● **WHAT NEEDS TO BE DONE**
Retype exactly the lines from the first one through the line with "PI = math.pi", including both ends; skip any pictures.

= = = = =

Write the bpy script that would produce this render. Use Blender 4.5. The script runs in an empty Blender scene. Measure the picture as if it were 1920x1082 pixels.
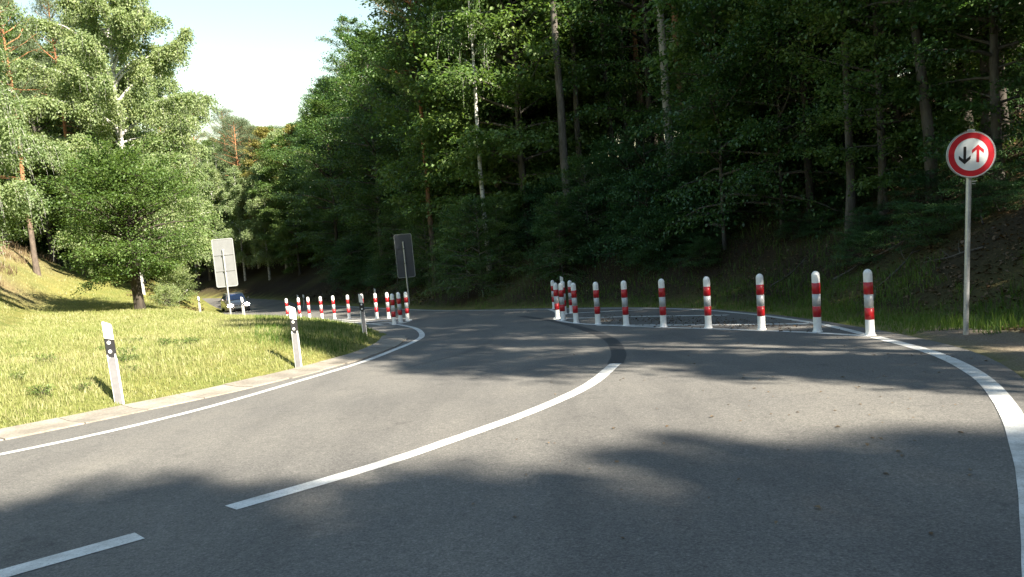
import bpy, bmesh, math, random
import numpy as np
from mathutils import Vector, Matrix, Euler

R = math.radians
scene = bpy.context.scene
C = scene.collection
PI = math.pi

# ------------------------------------------------------------------ camera
cam_d = bpy.data.cameras.new('camera')
cam_d.sensor_width = 36.0
cam_d.lens = 27.0
cam_d.clip_end = 2000
cam_d.clip_start = 0.05
cam = bpy.data.objects.new('camera', cam_d)
C.objects.link(cam)
cam.location = (0, 0, 1.316)
PITCH, ROLL = R(5.151), R(4.497)
cam.matrix_world = Matrix.Translation((0, 0, 1.316)) @ Matrix.Rotation(R(90) - PITCH, 4, 'X') @ Matrix.Rotation(-ROLL, 4, 'Z')
scene.camera = cam

# ------------------------------------------------------------------ light
SUN_EL = R(37)
SUN_AZ = R(137)            # clockwise from +Y
to_sun = Vector((math.sin(SUN_AZ) * math.cos(SUN_EL), math.cos(SUN_AZ) * math.cos(SUN_EL), math.sin(SUN_EL)))
world = bpy.data.worlds.new('World')
scene.world = world
world.use_nodes = True
wn = world.node_tree.nodes
wl = world.node_tree.links
wn.clear()
w_out = wn.new('ShaderNodeOutputWorld')
w_bg = wn.new('ShaderNodeBackground')
w_sky = wn.new('ShaderNodeTexSky')
w_sky.sky_type = 'NISHITA'
w_sky.sun_disc = False
w_sky.sun_elevation = SUN_EL
w_sky.sun_rotation = SUN_AZ
w_sky.air_density = 1.9
w_sky.dust_density = 0.6
w_sky.ozone_density = 1.5
w_bg.inputs['Strength'].default_value = 0.052
wl.new(w_sky.outputs[0], w_bg.inputs[0])
wl.new(w_bg.outputs[0], w_out.inputs[0])
sun_d = bpy.data.lights.new('sun', 'SUN')
sun_d.energy = 5.0
sun_d.angle = R(0.55)
sun_d.color = (1.0, 0.91, 0.76)
sun = bpy.data.objects.new('sun', sun_d)
C.objects.link(sun)
sun.location = (30, -35, 40)
sun.rotation_euler = to_sun.to_track_quat('Z', 'Y').to_euler()

scene.view_settings.view_transform = 'Standard'
scene.view_settings.look = 'None'
scene.view_settings.exposure = 2.12
scene.view_settings.gamma = 1.0
scene.view_settings.use_curve_mapping = False
scene.cycles.max_bounces = 6
scene.cycles.diffuse_bounces = 3
scene.cycles.transmission_bounces = 4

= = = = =

● **TASK SOLUTION**
Write the bpy script that would produce this render. Use Blender 4.5. The script runs in an empty Blender scene. Measure the picture as if it were 1920x1082 pixels.
import bpy, bmesh, math, random
import numpy as np
from mathutils import Vector, Matrix, Euler

R = math.radians
scene = bpy.context.scene
C = scene.collection
PI = math.pi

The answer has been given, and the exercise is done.